Goal
Return all of the data exactly, with nothing left out but the pictures.

Data excerpt
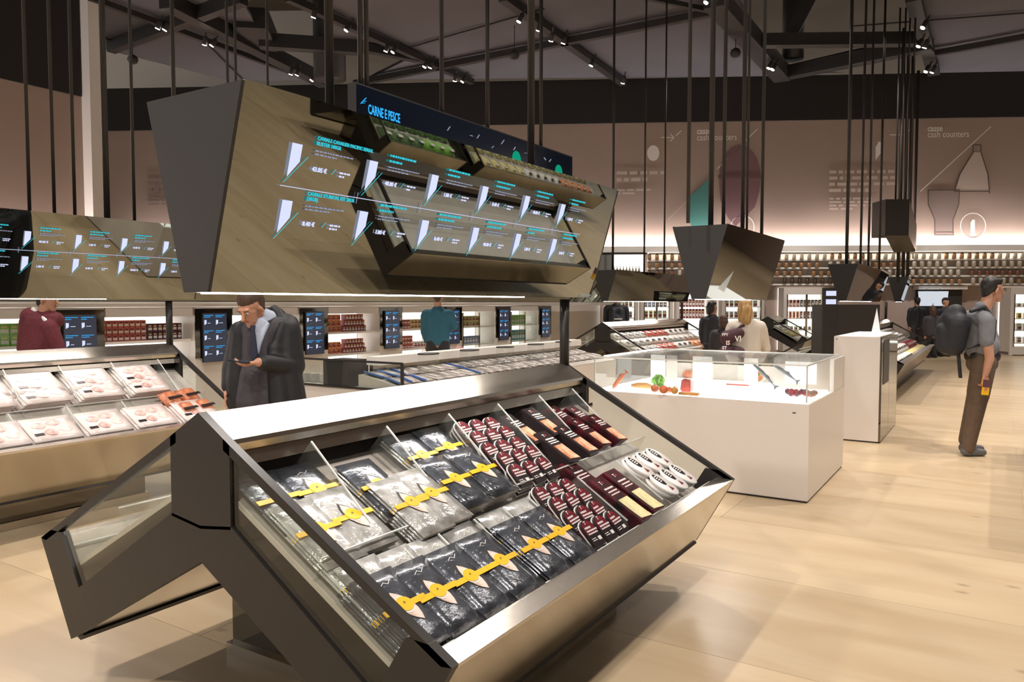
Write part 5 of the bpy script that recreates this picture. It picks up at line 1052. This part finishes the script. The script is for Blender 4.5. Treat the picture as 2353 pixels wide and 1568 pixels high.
fuse('belt', [(P(2246, 818, -.05), P(2275, 818, -.05), .08, .08), (P(2246, 818, .05), P(2275, 818, .05), .08, .08)], 'hairk', r, .012)
fuse('trousers', [(P(2254, 832, -.07), P(2243, 910, -.09), .115, .09), (P(2243, 910, -.09), P(2221, 1030, -.09), .085, .062), (P(2272, 832, .07), P(2262, 905, .09), .1, .085), (P(2262, 905, .09), P(2240, 1018, .1), .08, .058), (P(2252, 835, 0), P(2272, 835, 0), .11, .1)], 'brownt', r, .011)
for (px, py, y) in ((2216, 1040, -.09), (2238, 1028, .1)):
    a = P(px, py, y); fuse('shoe', [((a.x, y, .05), (a.x + .17, y, .038), .048, .036), ((a.x + .02, y, .08), (a.x + .06, y, .07), .05, .042)], 'shoe', r, .01)
b_ = fuse('backpack', [(P(2196, 722, 0), P(2190, 735, 0), .1, .11), (P(2192, 745, -.06), P(2188, 795, -.05), .12, .1), (P(2192, 745, .06), P(2188, 795, .05), .12, .1), (P(2172, 760, 0), P(2174, 795, 0), .085, .08)], 'packb', r, .012)
fuse('backpack_strap', [(P(2215, 715, -.12), P(2248, 706, -.1), .02, .022), (P(2248, 706, -.1), P(2265, 738, -.15), .022, .02), (P(2265, 738, -.15), P(2262, 780, -.16), .018, .015), (P(2262, 780, -.16), P(2210, 800, -.12), .012, .012)], 'packb', r, .008)
MB().bar(P(2196, 800, -.06), P(2205, 868, -.05), .035, .012).build('hanging_strap', 'packb', r)
ph = MB().box(-.035, .035, -.005, .005, -.075, .075).build('phone', 'yellow', bevel=.003); MB().box(-.034, .034, -.0065, -.005, -.0, .074).build('case_print', 'pp', ph); MB().lathe([(.018, 0), (.018, .001)], 14).build('case_sun', 'orangem', ph).matrix_local = frame((0, -.0066, -.02), (1, 0, 0), (0, 0, 1), (0, -1, 0))
bpy.context.view_layer.update()
ph.matrix_world = r.matrix_world @ Matrix.Translation(P(2231, 884, -.275)) @ Matrix.Rotation(.08, 4, 'Y'); tag(ph, 'phone in yellow and purple case held by the man with the backpack', 'phone')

Problem solution
Write part 5 of the bpy script that recreates this picture. It picks up at line 1052. This part finishes the script. The script is for Blender 4.5. Treat the picture as 2353 pixels wide and 1568 pixels high.
fuse('belt', [(P(2246, 818, -.05), P(2275, 818, -.05), .08, .08), (P(2246, 818, .05), P(2275, 818, .05), .08, .08)], 'hairk', r, .012)
fuse('trousers', [(P(2254, 832, -.07), P(2243, 910, -.09), .115, .09), (P(2243, 910, -.09), P(2221, 1030, -.09), .085, .062), (P(2272, 832, .07), P(2262, 905, .09), .1, .085), (P(2262, 905, .09), P(2240, 1018, .1), .08, .058), (P(2252, 835, 0), P(2272, 835, 0), .11, .1)], 'brownt', r, .011)
for (px, py, y) in ((2216, 1040, -.09), (2238, 1028, .1)):
    a = P(px, py, y); fuse('shoe', [((a.x, y, .05), (a.x + .17, y, .038), .048, .036), ((a.x + .02, y, .08), (a.x + .06, y, .07), .05, .042)], 'shoe', r, .01)
b_ = fuse('backpack', [(P(2196, 722, 0), P(2190, 735, 0), .1, .11), (P(2192, 745, -.06), P(2188, 795, -.05), .12, .1), (P(2192, 745, .06), P(2188, 795, .05), .12, .1), (P(2172, 760, 0), P(2174, 795, 0), .085, .08)], 'packb', r, .012)
fuse('backpack_strap', [(P(2215, 715, -.12), P(2248, 706, -.1), .02, .022), (P(2248, 706, -.1), P(2265, 738, -.15), .022, .02), (P(2265, 738, -.15), P(2262, 780, -.16), .018, .015), (P(2262, 780, -.16), P(2210, 800, -.12), .012, .012)], 'packb', r, .008)
MB().bar(P(2196, 800, -.06), P(2205, 868, -.05), .035, .012).build('hanging_strap', 'packb', r)
ph = MB().box(-.035, .035, -.005, .005, -.075, .075).build('phone', 'yellow', bevel=.003); MB().box(-.034, .034, -.0065, -.005, -.0, .074).build('case_print', 'pp', ph); MB().lathe([(.018, 0), (.018, .001)], 14).build('case_sun', 'orangem', ph).matrix_local = frame((0, -.0066, -.02), (1, 0, 0), (0, 0, 1), (0, -1, 0))
bpy.context.view_layer.update()
ph.matrix_world = r.matrix_world @ Matrix.Translation(P(2231, 884, -.275)) @ Matrix.Rotation(.08, 4, 'Y'); tag(ph, 'phone in yellow and purple case held by the man with the backpack', 'phone')